The situation is made even worse for many kids who are having trouble in school, since they are often funneled into even more draconian rote-learning environments rather than being given the chance to explore learning in ways that might well be more natural to them.

My bias is home grown. I’ve been an electronics tinkerer since I was a little kid. I used to find old radios that I would take apart for their parts, some of which ended up in projects of my own design. I had no teachers helping me – I just figured things out for myself, with the support of my folks who helped provide me with the tools of construction, some of which I still use today. Of course my tinkering took place decades before personal computers were invented. Programming was replaced by building. And, yes, I made plenty of mistakes and did some stupid things – but, through it all I learned a lot.

By the time I got my PhD and started working at the Xerox Palo Alto Research Center, I had developed both my hands and my mind. Since (among other things) I have degrees in engineering, both of these domains got a good workout. For example, one design methodology I learned (once the personal computer came into existence) was that there was a decision one made as a designer as to which tasks were better done in software, and which ones were best done with hardware. Since I worked in both fields, this kind of thinking made great sense to me.

But this trip down memory lane has a point – simply that far too many young people would have no idea what I’m talking about. But this can change, almost for free. Furthermore, it can change in ways that are appropriate for young children as well as for adults – all using the same tools.

First, on the programming front, the Scratch language from MIT  is accessible to all and, through its construction-set metaphors, builds good programming habits if students decide to learn more traditional languages later. This free tool can address a lot of the missing materials on the Technology side of STEM.

On the Engineering side of STEM, one amazing and inexpensive tool is the Arduino programmable controller. This open source piece of hardware acts as the interface between the computer and (for example) a robot built by a student with a few parts and recycled materials.

Basically, you create a program for the Arduino that will sense inputs of various types (light, sound, physical pressure, temperature, etc.)and then, based on your program design, run motors, control lamps, and do myriad things limited only by your imagination. While you are free to build your own Arduino system from scratch, most choose to purchase a fully assembled board (shown above) for about $30, or $TB 0.1 (one tenth the cost of a traditional textbook) from vendors like Sparkfun whose catalog also includes all the other electrical components you might need for your projects. Even RadioShack has jumped on the Arduino bandwagon!

As for programming the Arduino, the free software from the Arduino site contains all you need to create programs to be downloaded to your board. But, the language in which these programs are written is not as easy to master as languages like Scratch.

Not to worry – there is a special version of Scratch for the Arduino device (Scratch for Arduino). By connecting your Arduino to the USB port of your computer and creating programs in this version of Scratch, you’ve opened the door for Technology and Engineering education in some pretty powerful ways.

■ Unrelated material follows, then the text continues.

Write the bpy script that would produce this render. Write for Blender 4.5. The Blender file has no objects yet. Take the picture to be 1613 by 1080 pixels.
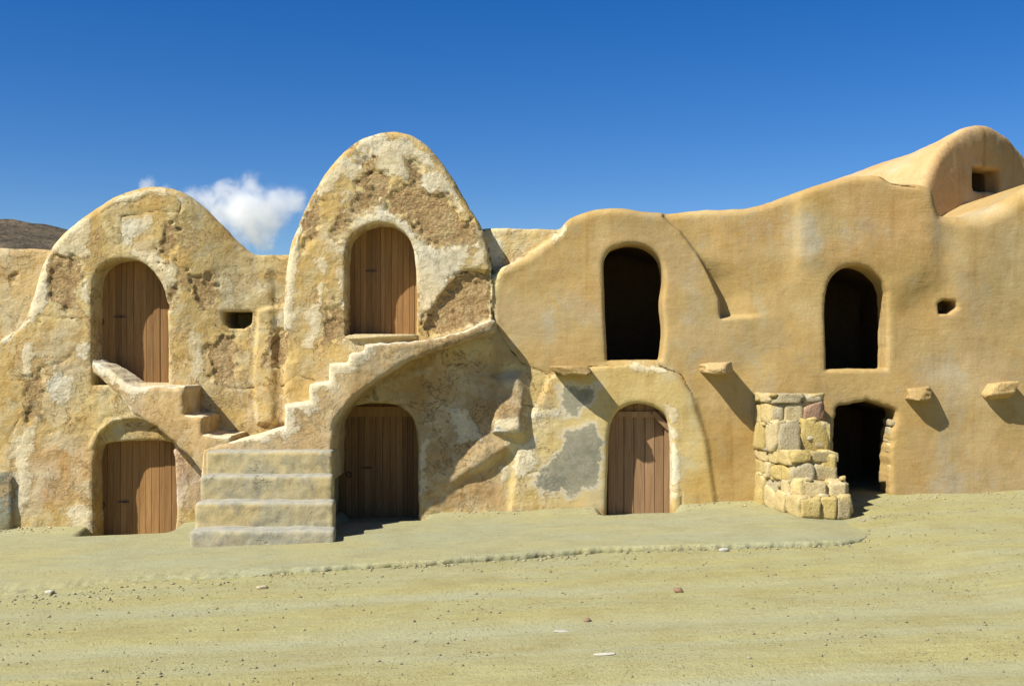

The screen above shows a couple of programs that cause lights to blink in sequence, and to plot the level of light hitting a photocell used to turn the lights off. I could have just as easily created a Scratch program to run an electric car that follows an arbitrary line drawn on the floor – or to have a robot solve a maze – or just about anything else. Now while the Arduino does not have enough power to run most motors directly, motor driver circuits can be built using about a quarter’s worth of parts.

Once kids get started with the Arduino, they suddenly develop an interest in learning to use multimeters, oscilloscopes, and a bunch of other tools (including soldering irons.) They start to view the world of the made through new eyes once they have learned to make things themselves.

So, when it comes to STEM education, I think we should get serious or go home. The tools are there along with amazingly rich libraries of support materials. It is beyond time for us to realize that Science and Math alone do not a STEM curriculum make.